Bob Dempel brought her a quick $1,000 with the charitable sale of a half-ton of his Russian River pinot noir grapes. Far-flung donors sent checks.

“My mailbox at school has been overflowing,” said Swehla, chosen by FFA to receive its honorary American Degree.

When ranch and vineyard broker TJ Nelson of Windsor phoned his friend Dempel to see what he could do for Swehla and her students, they were just $500 short of the $5,300 needed to travel to the huge convention in Kentucky. Nelson put them over the top.

How’s Swehla feeling? “Amazed, blessed and grateful.”

DRONE ON: Petaluma’s Rose Nowak wondered aloud if anyone else had seen or heard the Unidentified Flying Object she perceived to be a drone.

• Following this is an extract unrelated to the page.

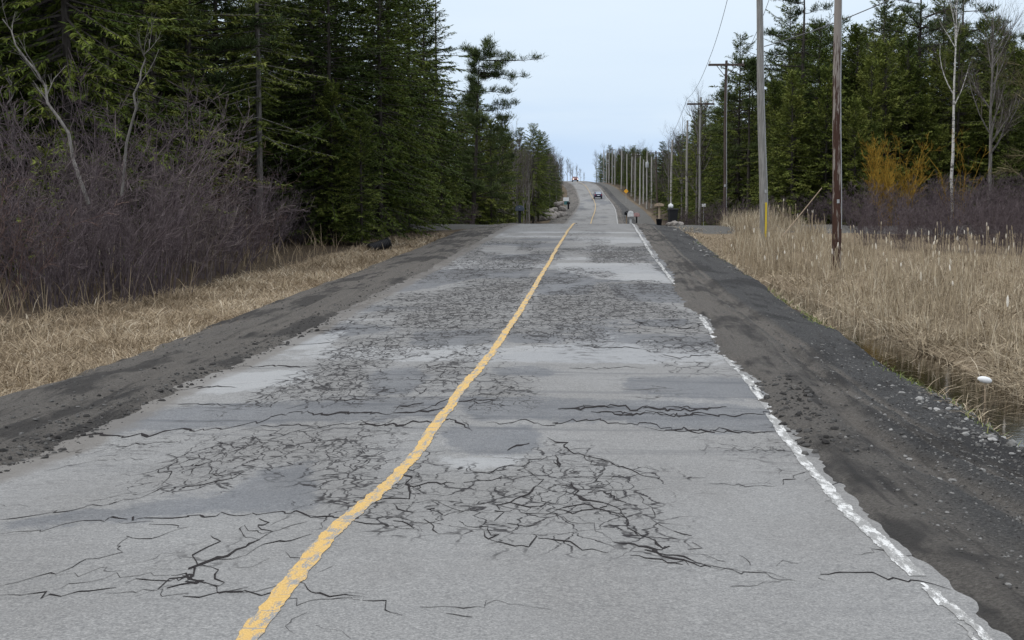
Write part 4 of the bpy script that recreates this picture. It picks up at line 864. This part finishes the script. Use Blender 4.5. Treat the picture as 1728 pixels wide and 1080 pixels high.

A note from Ross Miller of Sunnyvale says that at just that place and time, he was demonstrating to his sister his DJI Phantom II Vision four-propeller flying camera. He sent a link to a video he shot over Half Moon Bay: youtube.com/watch?v=2kjI38nLYQM.

“It is a fun toy,” Miller said. He agreed with me that, for better or worse, drone sightings may soon cease to be rare.

“You are correct in that this is the start of a technological change in the way we do things,” wrote the drone pilot.

“I try to be responsible with the Phantom. It’s like any new technology. In the right hands it offers great promise. In the wrong hands it’s a little scary.”